Traded last summer in part because he didn’t shoot well enough to pressure opposing defenses, former Wolves point guard Ricky Rubio made five three-poiners — including his first four — and scored 23 points for a Jazz team that moved ahead of the Wolves in a Western Conference playoff race that changes by hour.

Now 25-5 in its past 30 games, the Jazz has reclaimed its season and is sixth in the West after beating the Wolves, who in one evening slid from fifth to seventh place after both Utah and Oklahoma City won. The Wolves are a half-game ahead of the Clippers for the final playoff spot and 1 1/2 games ahead of Denver Nuggets, who the Wolves play twice in their final four games of the regular season.


The Wolves’ performance lacked what coach Tom Thibodeau termed “execution” and “intensity” on such an important occasion that required both.

“We always talk about those two things,” Thibodeau said. “What we did tonight wasn’t good enough, not even close.”

Trailing 9-2 and 17-11 early, the Jazz eventually outdid the Wolves in too many categories after they led by as many as 29 points in the fourth quarter: rebounding 44-33, assists 29-19, bench scoring 50-26, second-chance points 16-11, fast-break points 11-4, blocked shots 7-1 and both three-pointers made 11-8 and free throws made 18-13. Oh, and Utah also shot 60 percent and scored 127 points while the formerly high-octane Wolves offense failed to reach 100 points for the third time in four games.

“That’s a telltale sign we’re giving them everything,” Wolves center Karl-Anthony Towns said, referring to Utah’s shooting percentage.

Asked what gave his team the most problems in such a big game with only four games left to play, Thibodeau said, “Just about everything.”

Nothing gave the Wolves more problems, though, than Rubio’s shooting and scoring.

Called a game-time decision whether he’d even play or not, Rubio indeed did play in his second time back to Target Center since Thibodeau traded him last June for salary-cap space and Oklahoma City’s first-round pick this summer.

Rubio missed Friday’s home victory over Memphis because of a sore hamstring, but he wasn’t missing this one, not with playoff spots and positioning so much in doubt.

VideoVideo (03:18): From the Utah's locker room, former Wolves guard Ricky Rubio discusses his five three-pointers and 23 points as well as his team's victory in such a big game.

Thibodeau essentially swapped Rubio for free agent Jeff Teague last summer in part because of Teague’s durability. The twist Sunday with the lights burning so brightly: Teague didn’t play because of a sore knee — Tyus Jones started instead, and Aaron Brooks backed him up.

“I was feeling it, but I said, ‘No chance I’m not playing tonight,’ ” Rubio said. “I know it’s a huge game. I was being smart. I know that the team needs me, but this game was huge.”
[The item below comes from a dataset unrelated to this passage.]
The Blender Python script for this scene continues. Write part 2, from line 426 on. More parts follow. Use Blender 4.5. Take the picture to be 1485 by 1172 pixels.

Rubio called Sunday’s second time back at Target Center “emotional” still because of all those seasons he called it home.

“I spend six years over here,” he said. “There are a lot of memories — good memories — and it feels good to play like that.”

When asked if there’s extra satisfaction beating his former teammates, Rubio said: “Of course. Everybody has their old team and they want to play good there and it feels good to play like that.”

The Jazz changed the game with a 13-2 run mostly by its second unit that turned a score tied at 28 into a double-digit lead from which the Wolves never recovered. The Wolves were threatening to draw close by halftime when Jones stole the ball but missed a dunk attempt over Donovan Mitchell and the Jazz scored the first half’s final five points, punctuated by Rubio’s fourth three just before halftime.

“I’ve seen Ricky hit shots, I’ve seen Ricky make tremendous passes,” Jones said. “I played with him for two years so that’s a lot of games. I’ve seen him do a number of things, but he’s the same Ricky.”